Je pense que personne n'est vraiment surpris du résultat mais les virages ne sont clairement pas le point fort de mon modèle. D'ailleurs, on est assez proche de ce qu'on pourrait attendre du pilotage d'un enfant de quatre ans. Surprenant ? Non.
Quelle suite donner à cette première expérience ? Tout d'abord, il est clair que pour arriver à un meilleur résultat, il faudra plus que cinq minutes d'entraînement à mon modèle. Ensuite, AWS nous fournit bon nombre d'informations pour essayer de corriger le tir et de fournir une meilleure éducation à notre agent.
- Tout d'abord à travers des logs d'entraînement :
- Ensuite du graphique des récompenses lors de l'entraînement :
Enfin, le modèle n'est pas le seul à devoir continuer son apprentissage. Approfondir ses propres connaissances, tester différents paramétrages, différents champs d'action pour notre agent, voilà la base pour atteindre de meilleurs résultats et qui sait, peut-être toucher la récompense suprême.
Conclusion
Que retenir ? Pour moi, AWS Deepracer est un bon outil pour se familiariser avec certains concepts-clés du machine learning. Le principal avantage venant du fait que l’on aille droit à l’essentiel. Pas besoin de devoir apprendre à utiliser différents outils mais on se concentre uniquement sur le paramétrage des algorithmes et la fonction de récompense. Avec une visualisation concrète de ce que notre agent est en train de faire via AWS RoboMaker rendant l’apprentissage plus ludique. D’ailleurs, personnellement, ça a été une porte d’entrée dans ce domaine. Et si comme moi, vous souhaitez aller plus loin, il y a deux très bons livres que je suis en train d’étudier et que je vous conseille. Le premier, Doing data science, straight talk from the frontline (de Cathy O’Neil et Rachel Schutt) est un très bon livre pour avoir une vision globale du domaine, extrêmement complet.
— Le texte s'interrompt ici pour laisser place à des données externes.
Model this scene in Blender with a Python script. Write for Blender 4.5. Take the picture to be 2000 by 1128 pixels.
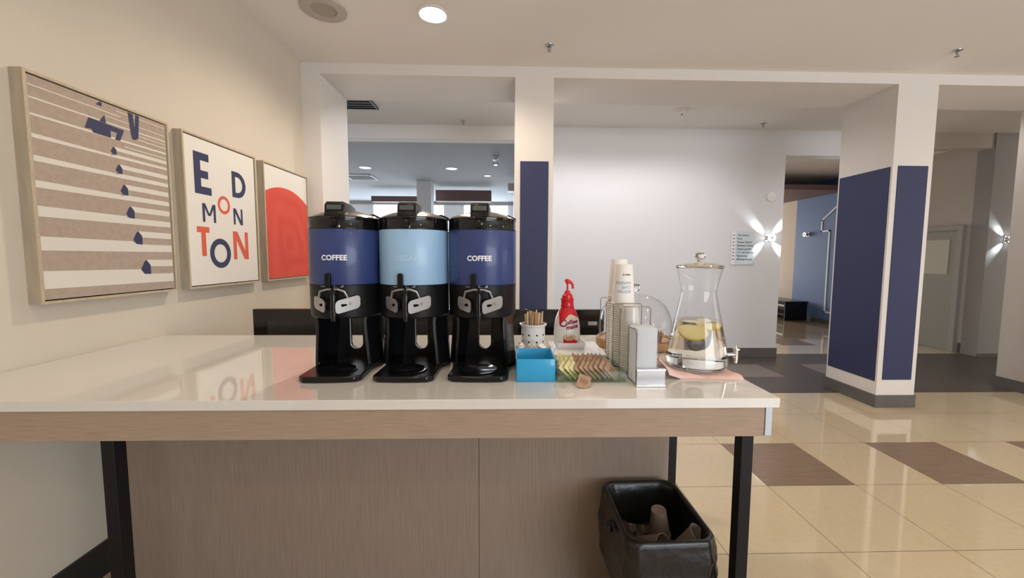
import bpy, math, random
from mathutils import Vector, Matrix
random.seed(7)
PI = math.pi
for o in list(bpy.data.objects): bpy.data.objects.remove(o, do_unlink=True)
SC = bpy.context.scene
COL = SC.collection

# ------------------------------------------------------------------ camera
def make_camera():
    cam = bpy.data.cameras.new('camera'); co = bpy.data.objects.new('camera', cam); COL.objects.link(co)
    f, cx, cy, yaw, pitch, roll = 783.58, 1018.56, 560.23, -.0287, .0771, .0053
    fwd = Vector((-math.sin(yaw), math.cos(yaw), 0)); right = Vector((math.cos(yaw), math.sin(yaw), 0)); up = Vector((0, 0, 1))
    f2 = fwd*math.cos(pitch) - up*math.sin(pitch); u2 = up*math.cos(pitch) + fwd*math.sin(pitch)
    r3 = right*math.cos(roll) + u2*math.sin(roll); u3 = u2*math.cos(roll) - right*math.sin(roll)
    m = Matrix(((r3.x, u3.x, -f2.x, 0), (r3.y, u3.y, -f2.y, 0), (r3.z, u3.z, -f2.z, 1.5), (0, 0, 0, 1)))
    co.matrix_world = m
    cam.sensor_width = 36; cam.lens = f/2000*36
    cam.shift_x = (1000-cx)/2000; cam.shift_y = (cy-564)/2000
    cam.clip_start = .02; cam.clip_end = 200
    SC.camera = co
make_camera()
SC.view_settings.view_transform = 'Standard'; SC.view_settings.look = 'None'
SC.view_settings.gamma = 1; SC.view_settings.use_curve_mapping = False
SC.view_settings.exposure = 0.0

# ------------------------------------------------------------------ world and lights
W = bpy.data.worlds.new('world'); SC.world = W; W.use_nodes = True
W.node_tree.nodes['Background'].inputs[0].default_value = (.75, .87, 1, 1)
W.node_tree.nodes['Background'].inputs[1].default_value = 1.0

def area(name, loc, target, sx, sy, power, col, spread=None):
    l = bpy.data.lights.new(name, 'AREA'); l.shape = 'RECTANGLE'; l.size = sx; l.size_y = sy; l.energy = power; l.color = col
    if spread: l.spread = spread
    o = bpy.data.objects.new(name, l); COL.objects.link(o); o.location = loc
    o.rotation_euler = (Vector(target)-Vector(loc)).to_track_quat('-Z', 'Y').to_euler(); return o
def spot(name, loc, target, power, col, ang, blend=.6, r=.03):
    l = bpy.data.lights.new(name, 'SPOT'); l.energy = power; l.color = col; l.spot_size = ang; l.spot_blend = blend; l.shadow_soft_size = r
    o = bpy.data.objects.new(name, l); COL.objects.link(o); o.location = loc
    o.rotation_euler = (Vector(target)-Vector(loc)).to_track_quat('-Z', 'Y').to_euler(); return o

WARM = (1, .83, .65); COOL = (.80, .89, 1); NEUT = (1, .93, .86)
# daylight through the windows of the wall behind the camera and of the far dining room
area('window_and_fill_light', (4.3, -4.35, 1.65), (4.3, 0, 1.5), 5.2, 2.3, 250, (.88, .93, 1))
area('window_and_fill_light', (-3.0, 13.1, 1.75), (-3.0, 0, 1.6), 7.0, 2.2, 130, (.66, .82, 1))
area('window_and_fill_light', (11.6, 1.0, 1.6), (4, 2.0, 1.4), 5.0, 2.2, 90, NEUT)  # area light before the right wall, which has no window
area('window_and_fill_light', (5.4, 14.4, 1.6), (5.4, 6, 1.2), 2.6, 2.0, 170, (1, .95, .9))  # fill light added to brighten the hall; the end wall has no window

# ------------------------------------------------------------------ mesh helpers
class MB:
    def __init__(s): s.v = []; s.f = []; s.m = []; s.mats = []
    def mi(s, m):
        if m not in s.mats: s.mats.append(m)
        return s.mats.index(m)
    def add(s, vs, fs, m, T=None):
        b = len(s.v); i = s.mi(m)
        s.v += [tuple(T @ Vector(p)) if T is not None else tuple(p) for p in vs]
        s.f += [tuple(b+k for k in f) for f in fs]; s.m += [i]*len(fs); return s
    def box(s, a, b, m, T=None):
        x0, y0, z0 = a; x1, y1, z1 = b
        vs = [(x0,y0,z0),(x1,y0,z0),(x1,y1,z0),(x0,y1,z0),(x0,y0,z1),(x1,y0,z1),(x1,y1,z1),(x0,y1,z1)]
        return s.add(vs, [(0,3,2,1),(4,5,6,7),(0,1,5,4),(1,2,6,5),(2,3,7,6),(3,0,4,7)], m, T)
    def quad(s, p, m, T=None): return s.add(p, [tuple(range(len(p)))], m, T)
    def lathe(s, prof, m, n=32, T=None, a0=0, a1=2*PI, sy=1.0):
        full = abs(a1-a0-2*PI) < 1e-6; k = n if full else n+1; vs = []; fs = []
        for r, z in prof:
            for i in range(k):
                a = a0+(a1-a0)*i/n; vs.append((r*math.cos(a), r*math.sin(a)*sy, z))
        for j in range(len(prof)-1):
            for i in range(n):
                i2 = (i+1) % k
                fs.append((j*k+i, j*k+i2, (j+1)*k+i2, (j+1)*k+i))
        return s.add(vs, fs, m, T)
    def disc(s, r, z, m, n=32, T=None, up=True):
        vs = [(r*math.cos(2*PI*i/n), r*math.sin(2*PI*i/n), z) for i in range(n)]
        f = tuple(range(n)); return s.add(vs, [f if up else f[::-1]], m, T)
    def cyl(s, r, z0, z1, m, n=32, T=None, r2=None):
        r2 = r if r2 is None else r2
        s.lathe([(r, z0), (r2, z1)], m, n, T); s.disc(r, z0, m, n, T, False); return s.disc(r2, z1, m, n, T)
    def prism(s, poly, z0, z1, m, T=None):
        n = len(poly); vs = [(x, y, z0) for x, y in poly]+[(x, y, z1) for x, y in poly]
        fs = [tuple(range(n))[::-1], tuple(range(n, 2*n))]+[(i, (i+1) % n, n+(i+1) % n, n+i) for i in range(n)]
        return s.add(vs, fs, m, T)
    def loft(s, rings, m, T=None, cap=(True, True)):
        n = len(rings[0]); vs = [p for r in rings for p in r]; fs = []
        for j in range(len(rings)-1):
            for i in range(n): fs.append((j*n+i, j*n+(i+1) % n, (j+1)*n+(i+1) % n, (j+1)*n+i))
        if cap[0]: fs.append(tuple(range(n))[::-1])
        if cap[1]: fs.append(tuple((len(rings)-1)*n+i for i in range(n)))
        return s.add(vs, fs, m, T)
    def tube(s, pts, r, m, n=8, T=None, closed=False):
        pts = [Vector(p) for p in pts]; L = len(pts); rings = []; up = None
        for i, p in enumerate(pts):
            if closed: d = (pts[(i+1) % L]-pts[i-1])
            else: d = pts[min(i+1, L-1)]-pts[max(i-1, 0)]
            d.normalize()
            if up is None:
                up = Vector((0, 0, 1)) if abs(d.z) < .9 else Vector((1, 0, 0))
            a = d.cross(up).normalized(); b = a.cross(d).normalized(); up = b
            rr = r[i] if isinstance(r, (list, tuple)) else r
            rings.append([tuple(p+a*math.cos(2*PI*k/n)*rr+b*math.sin(2*PI*k/n)*rr) for k in range(n)])
        if closed: rings.append(rings[0])
        return s.loft(rings, m, T, (not closed, not closed))
    def build(s, name, parent=None, bevel=0, angle=35, seg=2, solid=0, loc=None, sub=0):
        me = bpy.data.meshes.new(name); me.from_pydata(s.v, [], s.f); me.update()
        for m in s.mats: me.materials.append(m)
        me.polygons.foreach_set('material_index', s.m)
        me.polygons.foreach_set('use_smooth', [True]*len(s.f))
        me.set_sharp_from_angle(angle=math.radians(angle))
        o = bpy.data.objects.new(name, me); COL.objects.link(o)
        if parent is not None: o.parent = parent
        if loc: o.location = loc
        if solid:
            md = o.modifiers.new('solid', 'SOLIDIFY'); md.thickness = solid; md.offset = 0
        if bevel:
            md = o.modifiers.new('bevel', 'BEVEL'); md.width = bevel; md.segments = seg; md.limit_method = 'ANGLE'; md.angle_limit = math.radians(40); md.harden_normals = False
        if sub:
            md = o.modifiers.new('sub', 'SUBSURF'); md.levels = sub; md.render_levels = sub
        return o
def TR(x=0, y=0, z=0, rz=0, rx=0, ry=0):
    return Matrix.Translation((x, y, z)) @ Matrix.Rotation(rz, 4, 'Z') @ Matrix.Rotation(ry, 4, 'Y') @ Matrix.Rotation(rx, 4, 'X')
def empty(name, loc, rz=0):
    o = bpy.data.objects.new(name, None); COL.objects.link(o); o.location = loc; o.rotation_euler = (0, 0, rz); o.empty_display_size = .05; return o
def tag(o, label, cat, group=None, kind=None):
    if label: o['label'] = label
    if cat: o['category'] = cat
    if group: o['group'] = group
    if kind: o['kind'] = kind
    return o
def st(o): o['kind'] = 'structure'; return o
def kids(o): return [c for c in bpy.data.objects if c.parent == o]
def copy_tree(o, parent=None):
    ch = kids(o); c = o.copy(); COL.objects.link(c)
    if parent is not None: c.parent = parent
    for k in ch: copy_tree(k, c)
    return c
def rr(w, d, r, n=5, cx=0, cy=0):
    """rounded rectangle outline, counter-clockwise"""
    out = []
    for sx, sy, a in ((1, 1, 0), (-1, 1, PI/2), (-1, -1, PI), (1, -1, 3*PI/2)):
        for i in range(n+1):
            t = a+PI/2*i/n; out.append((cx+sx*(w/2-r)+r*math.cos(t), cy+sy*(d/2-r)+r*math.sin(t)))
    return out
_tc = {}
def text_geo(body, size=1.0, bold=0.0, align='LEFT', space=1.0):
    cu = bpy.data.curves.new('t', 'FONT'); cu.body = body; cu.size = size; cu.offset = bold; cu.align_x = align; cu.resolution_u = 3; cu.space_character = space
    o = bpy.data.objects.new('t', cu); COL.objects.link(o)
    dg = bpy.context.evaluated_depsgraph_get(); me = o.evaluated_get(dg).to_mesh()
    vs = [tuple(v.co) for v in me.vertices]; fs = [tuple(p.vertices) for p in me.polygons]
    o.evaluated_get(dg).to_mesh_clear(); bpy.data.objects.remove(o); bpy.data.curves.remove(cu)
    return vs, fs

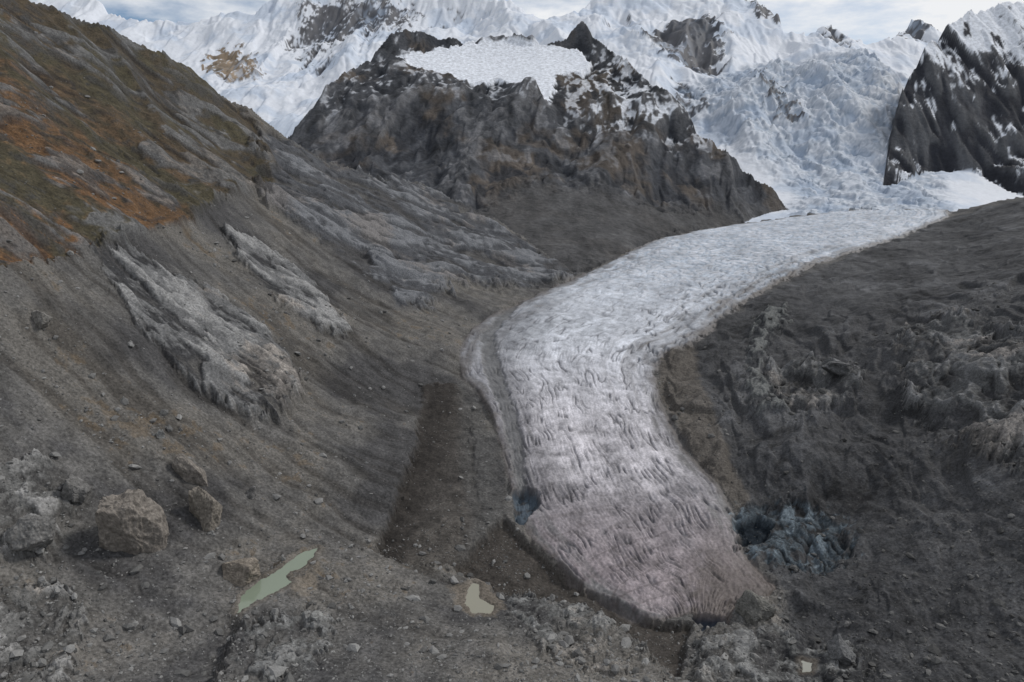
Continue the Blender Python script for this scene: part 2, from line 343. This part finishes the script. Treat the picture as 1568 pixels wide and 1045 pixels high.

Et Data science for the layman (de Annalyn Ng et Kenneth Soo) qui m’a été conseillé pour sa clarté et ses exemples intuitifs, pour mieux comprendre les différents algorithmes utilisés.
Sur ces dernières recommandations, je retourne à mon apprentissage, proche de la piste, mais là-haut dans les nuages, rêvant un jour de podium.